OARRS works because it injects intention. It forces a leader to define the shape of a meeting before it begins. And when teams adopt it, meetings stop being a safety blanket and start becoming a decision interface.
However, OARRS still assumes that the meeting is necessary. And that assumption is no longer safe.
Why OARRS Isn’t Enough For Modern Teams
Hybrid work, async communication, and overloaded calendars changed everything. Even the best-structured meetings fail when:
- decisions migrate to private chats afterwards
- the wrong people hold the authority
- updates dominate synchronous time
- no system ensures follow-through
- people attend out of fear of missing out
The result is predictable: leaders optimise the meeting instead of optimising the system around the meeting.
OARRS is a strong foundation, but leaders need a broader strategy for when not to meet.
A Better Lens For Leaders Meetings As Decision Interfaces
A productive way to think about meetings is to treat them as interfaces, similar to APIs. They exist to exchange context, transfer authority, or formalise decisions. This reframing encourages a critical question:
What is the lightest interface required for the outcome?
With this mindset, leaders unlock alternatives that replace most unnecessary synchronous time.
Three Smarter Alternatives That Reduce Meeting Load
The Async Decision Memo
A short, structured memo shared ahead of time. Stakeholders react, comment, or approve asynchronously. A meeting only happens when consensus cannot emerge.
This removes a large portion of information-sharing sessions.
The Standing Decision Register
A constantly updated table tracking decisions, owners, blockers, and deadlines. It replaces status updates by providing a transparent view of reality, accessible at any moment.
The Micro Forum
A five-minute, one-topic huddle for rapid decisions. One decision. One owner. If it is not written down, it didn’t happen.
These alternatives reduce calendar congestion without sacrificing alignment.
The Hidden Behavioural Forces Behind Bad Meetings
Leaders often overlook the emotional and cultural drivers that keep pointless meetings alive. People want visibility. Managers fear delegating full authority. Teams confuse participation with progress. The organisation rewards presence more than outcomes.
Meetings continue not because they are effective, but because they feel safe.
Solving the meeting problem requires addressing these behavioural dynamics, not just procedural ones. When psychological safety rises, meeting load naturally falls.

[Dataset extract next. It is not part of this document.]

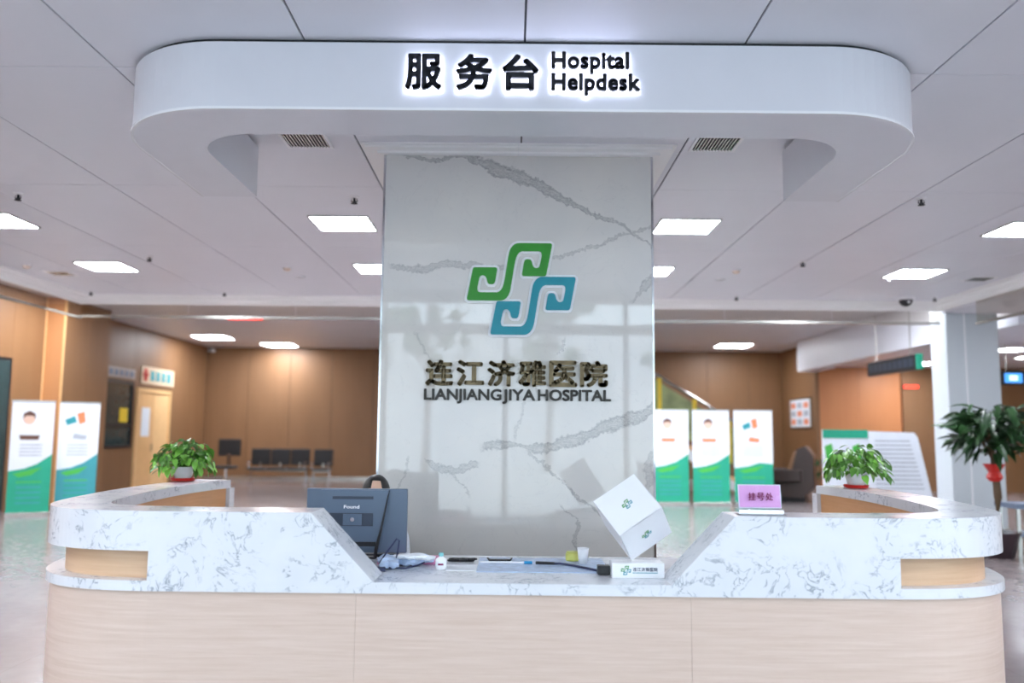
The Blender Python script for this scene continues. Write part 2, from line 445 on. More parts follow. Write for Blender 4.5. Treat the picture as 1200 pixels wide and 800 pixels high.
bm = bmesh.new(); bx(bm, 8.21, 15, YB, 24.2, ZR, ZR+.1); bx(bm, XR+.02, 15, -.6, YB, ZR, ZR+.1)
obj('bay_slab', bm, M['ceiling'], far)
sobj('trim_1', box(8.0, 8.2, YB+.1, 22.49, 3.3, ZF), M['ceiling'])
sobj('trim_2', box(8.0, 8.5, 22.5, 24, 3.3, ZF), M['ceiling'])
# upstand between the main ceiling and the higher hall, above the glass
bm = bmesh.new(); bx(bm, XL-.1, XR+.1, YB, YB+.1, ZC-.0, ZF); bx(bm, XL-.1, XL, -.6, YB, ZC, ZF); bx(bm, XR, XR+.1, -.6, YB, ZC, ZF)
sobj('trim_3', bm, M['ceiling'])

sobj('roof_sun_block', box(-12.2, 15.2, -.9, 28.2, 4.3, 4.5), M['white'])  # unseen slab added to keep sunlight out of the ceiling gaps
# walls
wb = structure('wall_back')
obj('wall_core', box(-9.75, 8.5, 27.03, 27.3, 0, ZF), M['dark'], wb)
x = -9.7
while x < 8.4:
    x2 = min(x + 1.32, 8.5); obj('wall_panel', box(x+.006, x2-.006, 27, 27.03, .12, ZF), M['orange'], wb); x = x2
sobj('baseboard_back', box(-9.7, 8.5, 26.97, 27.03, 0, .12), M['metal'])
wl = structure('wall_left')
obj('wall_core', box(-9.95, -9.73, 18.9, 27.3, 0, ZF), M['dark'], wl)
for y0, y1 in ((18.9, 20.25), (21.78, 21.95), (24.2, 25.6), (25.6, 27.0)):
    obj('wall_panel', box(-9.73, -9.70, y0+.006, y1-.006, 0, ZF), M['orange'], wl)
obj('wall_panel', box(-9.73, -9.70, 20.25, 21.78, 0, 1.07), M['orange'], wl)
obj('wall_panel', box(-9.73, -9.70, 20.25, 21.78, 2.72, ZF), M['orange'], wl)
obj('wall_panel', box(-9.73, -9.70, 21.95, 24.2, 2.62, ZF), M['orange'], wl)
obj('wall_core', box(-9.65, -9.43, -.6, 17.0, 0, ZF), M['dark'], wl)
for y0, y1 in ((-.6, 2), (2, 4.6), (4.6, 7.2), (7.2, 9.8), (9.8, 12.2), (12.2, 14.6), (15.9, 17.0)):
    obj('wall_panel', box(-9.43, -9.40, y0+.006, y1-.006, 0, ZF), M['orange'], wl)
obj('wall_panel', box(-9.43, -9.40, 14.6, 15.9, 2.82, ZF), M['orange'], wl)
obj('pilaster_face', box(-9.70, -9.02, 17.0, 18.9, 0, ZF), M['pilaster'], wl)
obj('wall_panel', box(-9.02, -9.00, 17.02, 17.95, 0, ZF), M['orange'], wl)
obj('wall_panel', box(-9.02, -9.00, 17.96, 18.9, 0, ZF), M['orange'], wl)
for xx in (-9.42, -9.03): obj('corner_strip', box(xx, xx+.03, 16.97, 17.0, 0, ZF), M['door'], wl)
wr = structure('wall_right')
obj('wall_panel', box(8.5, 8.6, 25.5, 27.3, 0, ZF), M['orange'], wr)
obj('wall_panel', box(8.5, 8.6, 24.0, 25.49, 0, ZF), M['orange'], wr)
for x0, x1 in ((8.6, 9.7), (9.7, 10.9)): obj('wall_panel', box(x0+.005, x1-.005, 24.0, 24.1, 0, ZR), M['orange_dark'], wr)
for x0, x1 in ((10.9, 12.2), (12.2, 13.5), (13.5, 14.8)): obj('wall_panel', box(x0+.005, x1-.005, 23.9, 24.1, 0, ZR), M['orange'], wr)
for k in range(10): obj('wall_panel', box(14.8, 14.9, -.6 + k*2.45, -.6 + (k+1)*2.45 - .01, 0, ZR), M['orange'], wr)
# glazed shop front behind the camera
wf = structure('wall_front')
obj('head_beam', box(-9.9, 14.9, -.75, -.6, 3.5, ZF), M['white'], wf)
obj('transom', box(-9.9, 14.9, -.72, -.62, 3.02, 3.18), M['metal'], wf)
for k in range(14):
    xm = -9.4 + k * 1.85; obj('mullion', box(xm-.04, xm+.04, -.72, -.62, 0, 3.5), M['metal'], wf)
    if k < 13:
        obj('glass_pane', box(xm+.04, xm+1.81, -.68, -.67, .02, 3.02), M['glass'], wf)
        obj('glass_pane', box(xm+.04, xm+1.81, -.68, -.67, 3.18, 3.5), M['glass'], wf)
# outside, seen only as reflections
sobj('ground', box(-60, 60, -80, -1.2, -.3, -.06), M['ground'])
for k, (tx, ty, hh) in enumerate(((-7, -17, 6.0), (-3.4, -21, 7.5), (1.5, -24, 7), (6.5, -18, 6.5), (11, -22, 8), (-12, -22, 8))):
    t = thing('street_tree', 'street tree on the forecourt behind the viewer, ' + ('second', 'third', 'fourth', 'fifth', 'sixth', 'first')[k] + ' from the left', 'tree', (tx, ty, -.06), group='trees on the forecourt')
    bm = bmesh.new(); tube(bm, [(0, 0, 0), (.1, 0, hh*.4), (0, .1, hh*.9)], [.18, .13, .04])
    for q in range(14):
        a = random.random()*6.3; z = hh*(.35 + .5*random.random()); L = hh*.3
        tube(bm, [(.05, 0, z), (math.cos(a)*L*.5, math.sin(a)*L*.5, z+L*.35), (math.cos(a)*L, math.sin(a)*L, z+L*.9)], [.06, .04, .015], 5)
    obj('trunk', bm, M['bark'], t)
    bm = bmesh.new()
    for q in range(34):
        a = random.random()*6.3; rr = hh*.28*random.random()**.5; z = hh*(.55 + .5*random.random())
        bmesh.ops.create_icosphere(bm, subdivisions=1, radius=.22+.25*random.random(), matrix=Matrix.Translation((math.cos(a)*rr, math.sin(a)*rr, z)))
    obj('crown', bm, M['tree_far'], t)
o = obj('office_block', box(-30, 30, -62, -52, -.1, 9), M['building_far']); tag(o, 'pale long building across the forecourt behind the viewer', 'building')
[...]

Where Leaders Misjudge Alignment
Teams often leave a meeting believing they agree, only to reveal their different interpretations once work begins. This is illusion of alignment, and it is far more damaging than misalignment itself.
Real alignment is demonstrated through:
- ownership of each next step
- movement within days, not weeks
- common understanding of the deadline
- evidence that the decision is alive in the workflow
OARRS helps the moment the meeting ends, but a second mechanism is needed to ensure clarity actually survives.
A New Upgrade For Leaders OARRS Plus ECHO
To create a closed loop from decision to outcome, leaders can extend the OARRS model with ECHO:
ECHO
Evidence What proof shows the outcome was achieved?
Checks What cadence ensures we catch drift early?
Handover How does the next owner pick this up without confusion?
Ownership Who signs off the final result?
Together, OARRS + ECHO turns meetings into an engine for real execution, not momentary alignment.
Further notes...
Leaders who rethink meetings as decision interfaces rather than calendar fillers shift their organisations into a higher gear. With a clear OARRS foundation and an ECHO follow-through loop, decisions become durable, clarity becomes normal, and meetings become intentional instead of habitual.
The goal is not fewer meetings or even better meetings. The real goal is a workplace where clarity precedes conversation, not the other way around.